Bridges Asphalt Co. v. Jacobsmeyer, 346 Mo. 609,142 S.W.2d 641, relied on by plaintiff, is not in point. The question with which we are here concerned was not decided in that case, nor was it before the court for decision.

Manifestly, the attempt in the instant case to charge the entire length of Trinity Avenue with a lien is not authorized by the statute.

Plaintiff contends that defendants are not entitled to urge as a defense that the tax bill is void for want of a proper description of the property because such defense was not pleaded. To this we cannot agree. Such defense is available under a general denial. [Enright v. Schaden (Mo.), 242 S.W. 89.] Moreover, the voidness of the tax bill for want of a proper description of the property was shown by plaintiff's own evidence.
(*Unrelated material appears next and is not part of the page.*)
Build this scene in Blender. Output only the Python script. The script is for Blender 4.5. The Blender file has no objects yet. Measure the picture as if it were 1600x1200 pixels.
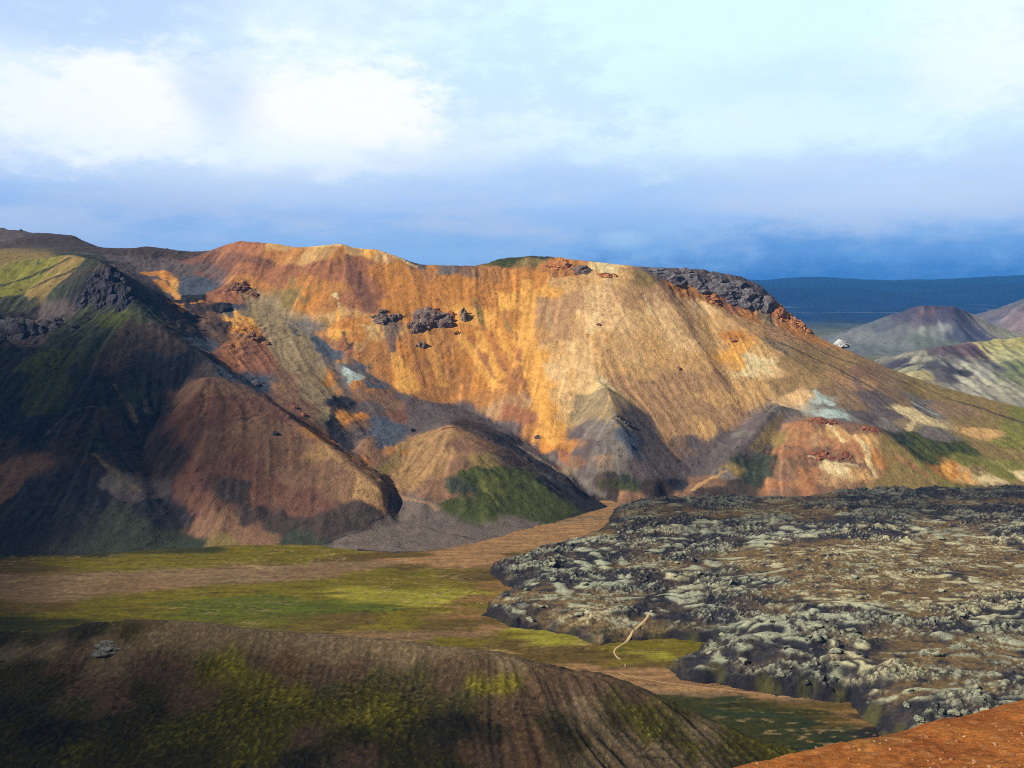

Plaintiff further contends that defendants did not try their case below on the theory that there was not a proper description of the property. On examination of the whole record we cannot say that *Page 435 this is so. The theory of the trial court's decision is not disclosed by the record. We know the decision was in favor of defendants. Plaintiff has the burden of showing that the case was not tried and decided below on the theory advanced here. The record brought here fails to so show.

In view of the conclusion we have arrived at, other defenses urged against the validity of the tax bill need not now be considered.

The Commissioner recommends that the judgment of the circuit court be affirmed.